初めてのヴォーカルレッスンで、とりあえず歌声を披露させられた。
 「自分を表現するのは好きですか?」と聞かれたので、「文を書くことなら好きです。」と答えたが、「歌うことでも喋ることでも」と付け加えられ、「それなら苦手です」と言い直した。自分で声を出すとなると、緊張してしまう。案の定、歌声を披露する時には、緊張したために無我夢中過ぎて、自分がどんな声を出して、どの程度歌えているのかが聞こえなかった。緊張してクラクラしていたことと、声があまり出ないことが気になっただけ。
 褒められた点が少なかったので、先に書く。「高い声がキレイ」と何度も言ってくれた。それは自覚がまったくないので、とても嬉しかった。声が低いことがコンプレックスなくらいだし、音域も狭いので、高い声のことを指摘されるとは思いもよらなかった。実際、高い声は出ないし。でもそこを生かしたいと言ってくれたので、嬉しくなった。
 あとはできていないだらけである。もちろん「できていない」と言われたわけではなくて、どういう練習をしましょうという風に言ってくれたのだが。

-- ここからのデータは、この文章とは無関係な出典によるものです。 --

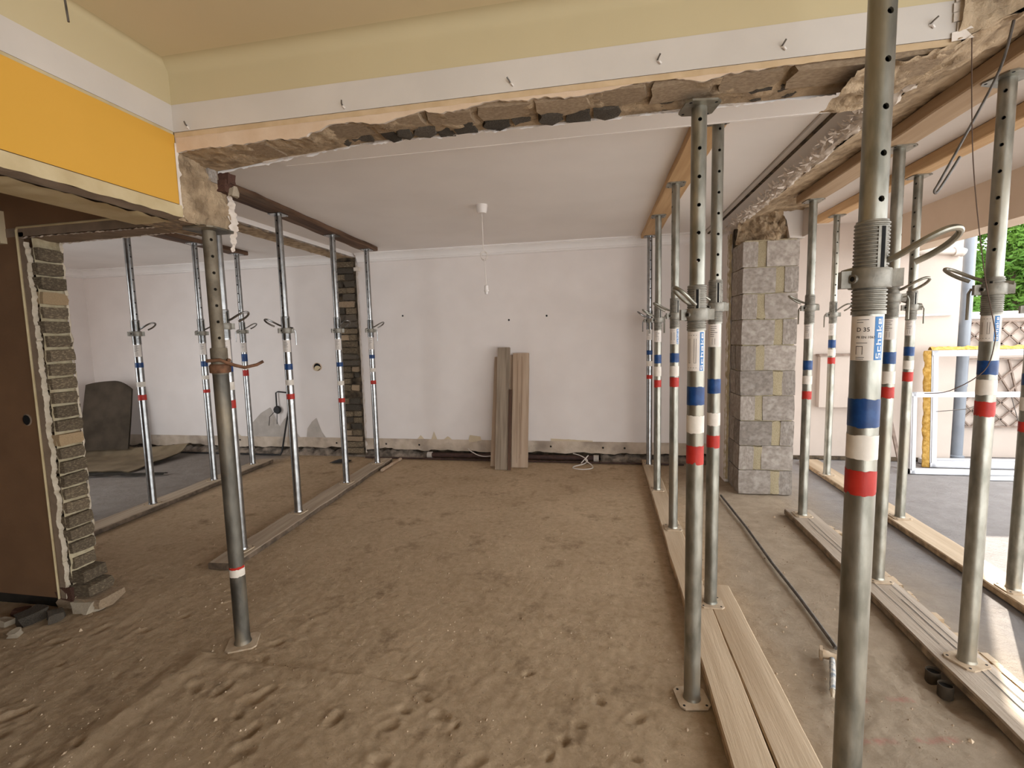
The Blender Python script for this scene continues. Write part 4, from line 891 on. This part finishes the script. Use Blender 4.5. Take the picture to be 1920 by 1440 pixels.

 まずは腹式呼吸。お腹から声を出しているつもりだったけど、全然できていなかった。私は横になって寝る時には、腹式呼吸になるのに、いったん体を起こすとあっという間に胸式呼吸になる。そこから腹式呼吸と言われても、吸った時にお腹がへこみ、息を吐いた時にお腹が出る。逆だ。それを慣らすには、お腹に息を入れなくても(そもそも呼吸は肺でするものだ)吸った時にお腹を膨らますという練習を意識的にしましょうということだった。そして吐くときに、何故かわからないが私は、そおーっと息を吐き出してしまう。吐く息が長〜く続くう〜……。それをもっと一気に出すようにという練習も少しした。
 スタッカートで発声練習をすると、腹式呼吸がわからなくなって、めちゃくちゃになる。どうしても息を出す時にお腹を膨らませ、逆になっちゃう! とか慌てながら発声練習をしていると、とりあえず一つの音を長めに出す練習に変えてくれた。ちなみにスタッカートの時も、無理やり自分のお腹を押したら良いのだと言う。
 一つの音を出すのに「あのことを注意して。ここを注意して」とか考えていると、もうその音は終わり。「あー」とか言うだけで、頭の中が忙しい。
 さらには、鼻の周りの空気、鼻腔を広げる感じでとか難しいことを言う。楽器でも、中は空洞だから良い音が鳴る。人の声も同じように中を空洞にするイメージでとか言われたけど、それがまだよくわからない。とりあえずそれもイメージだけはしていきたい。
 習いながら、楽器と一緒で、音を出すまでが難しいのだと感じた。自分の体が楽器。
 でも、声の瞬発力がないようなことを意識させられたので、カラオケで出だしがどうもピタッと合っていないことにも納得がいってしまったし、声のパンチがないことにも納得。あと大真面目に怖い顔して歌っているようだということも何となく気づかされたし、全体的に自分を表に出すことに対して自信がないのだと知らされた。「もっと自信を持ってください」と何度も言われた。
 歌う時に少しは華やいだ表情ができるだろうか。それに伴い自信もつくのだろうか。姿勢も良くなりそうだし、腹筋がつきそうだし、なんだか少しは若やぐのかしら。